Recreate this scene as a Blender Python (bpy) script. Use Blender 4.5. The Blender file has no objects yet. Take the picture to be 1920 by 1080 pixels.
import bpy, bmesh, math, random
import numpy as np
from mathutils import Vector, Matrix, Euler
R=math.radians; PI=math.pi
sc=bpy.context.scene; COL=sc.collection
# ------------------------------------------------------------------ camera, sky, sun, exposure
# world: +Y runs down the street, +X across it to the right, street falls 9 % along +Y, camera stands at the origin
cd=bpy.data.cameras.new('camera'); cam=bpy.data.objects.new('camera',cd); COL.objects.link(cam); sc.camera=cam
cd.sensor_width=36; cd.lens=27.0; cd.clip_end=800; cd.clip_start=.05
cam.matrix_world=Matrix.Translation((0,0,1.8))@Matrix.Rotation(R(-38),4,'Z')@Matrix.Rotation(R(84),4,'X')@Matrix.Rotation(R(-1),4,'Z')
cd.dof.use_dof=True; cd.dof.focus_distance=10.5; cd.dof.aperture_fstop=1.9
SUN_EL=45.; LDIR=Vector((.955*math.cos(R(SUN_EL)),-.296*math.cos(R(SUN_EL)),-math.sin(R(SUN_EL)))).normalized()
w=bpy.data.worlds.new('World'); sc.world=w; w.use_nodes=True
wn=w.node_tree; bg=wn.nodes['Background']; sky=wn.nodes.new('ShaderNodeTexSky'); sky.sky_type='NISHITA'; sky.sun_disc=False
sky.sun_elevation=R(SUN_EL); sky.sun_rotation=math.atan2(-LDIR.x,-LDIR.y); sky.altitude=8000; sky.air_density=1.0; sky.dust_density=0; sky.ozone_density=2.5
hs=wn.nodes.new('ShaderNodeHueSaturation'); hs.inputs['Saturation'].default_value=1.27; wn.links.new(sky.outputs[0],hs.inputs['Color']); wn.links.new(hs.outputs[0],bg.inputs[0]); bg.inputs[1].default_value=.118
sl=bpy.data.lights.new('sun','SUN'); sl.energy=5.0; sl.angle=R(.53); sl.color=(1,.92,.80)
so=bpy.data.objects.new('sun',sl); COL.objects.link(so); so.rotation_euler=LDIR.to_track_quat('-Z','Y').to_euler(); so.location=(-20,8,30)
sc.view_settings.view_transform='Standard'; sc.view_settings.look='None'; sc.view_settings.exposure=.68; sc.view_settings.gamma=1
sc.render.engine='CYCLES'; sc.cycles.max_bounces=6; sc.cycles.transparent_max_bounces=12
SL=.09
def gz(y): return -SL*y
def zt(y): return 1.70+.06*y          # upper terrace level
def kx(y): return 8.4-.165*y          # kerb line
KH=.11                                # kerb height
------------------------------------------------
Restate every line of the data word for word.

Recreate this scene as a Blender Python (bpy) script. Use Blender 4.5. The Blender file has no objects yet. Take the picture to be 1920 by 1080 pixels.
import bpy, bmesh, math, random
import numpy as np
from mathutils import Vector, Matrix, Euler
R=math.radians; PI=math.pi
sc=bpy.context.scene; COL=sc.collection
# ------------------------------------------------------------------ camera, sky, sun, exposure
# world: +Y runs down the street, +X across it to the right, street falls 9 % along +Y, camera stands at the origin
cd=bpy.data.cameras.new('camera'); cam=bpy.data.objects.new('camera',cd); COL.objects.link(cam); sc.camera=cam
cd.sensor_width=36; cd.lens=27.0; cd.clip_end=800; cd.clip_start=.05
cam.matrix_world=Matrix.Translation((0,0,1.8))@Matrix.Rotation(R(-38),4,'Z')@Matrix.Rotation(R(84),4,'X')@Matrix.Rotation(R(-1),4,'Z')
cd.dof.use_dof=True; cd.dof.focus_distance=10.5; cd.dof.aperture_fstop=1.9
SUN_EL=45.; LDIR=Vector((.955*math.cos(R(SUN_EL)),-.296*math.cos(R(SUN_EL)),-math.sin(R(SUN_EL)))).normalized()
w=bpy.data.worlds.new('World'); sc.world=w; w.use_nodes=True
wn=w.node_tree; bg=wn.nodes['Background']; sky=wn.nodes.new('ShaderNodeTexSky'); sky.sky_type='NISHITA'; sky.sun_disc=False
sky.sun_elevation=R(SUN_EL); sky.sun_rotation=math.atan2(-LDIR.x,-LDIR.y); sky.altitude=8000; sky.air_density=1.0; sky.dust_density=0; sky.ozone_density=2.5
hs=wn.nodes.new('ShaderNodeHueSaturation'); hs.inputs['Saturation'].default_value=1.27; wn.links.new(sky.outputs[0],hs.inputs['Color']); wn.links.new(hs.outputs[0],bg.inputs[0]); bg.inputs[1].default_value=.118
sl=bpy.data.lights.new('sun','SUN'); sl.energy=5.0; sl.angle=R(.53); sl.color=(1,.92,.80)
so=bpy.data.objects.new('sun',sl); COL.objects.link(so); so.rotation_euler=LDIR.to_track_quat('-Z','Y').to_euler(); so.location=(-20,8,30)
sc.view_settings.view_transform='Standard'; sc.view_settings.look='None'; sc.view_settings.exposure=.68; sc.view_settings.gamma=1
sc.render.engine='CYCLES'; sc.cycles.max_bounces=6; sc.cycles.transparent_max_bounces=12
SL=.09
def gz(y): return -SL*y
def zt(y): return 1.70+.06*y          # upper terrace level
def kx(y): return 8.4-.165*y          # kerb line
KH=.11                                # kerb height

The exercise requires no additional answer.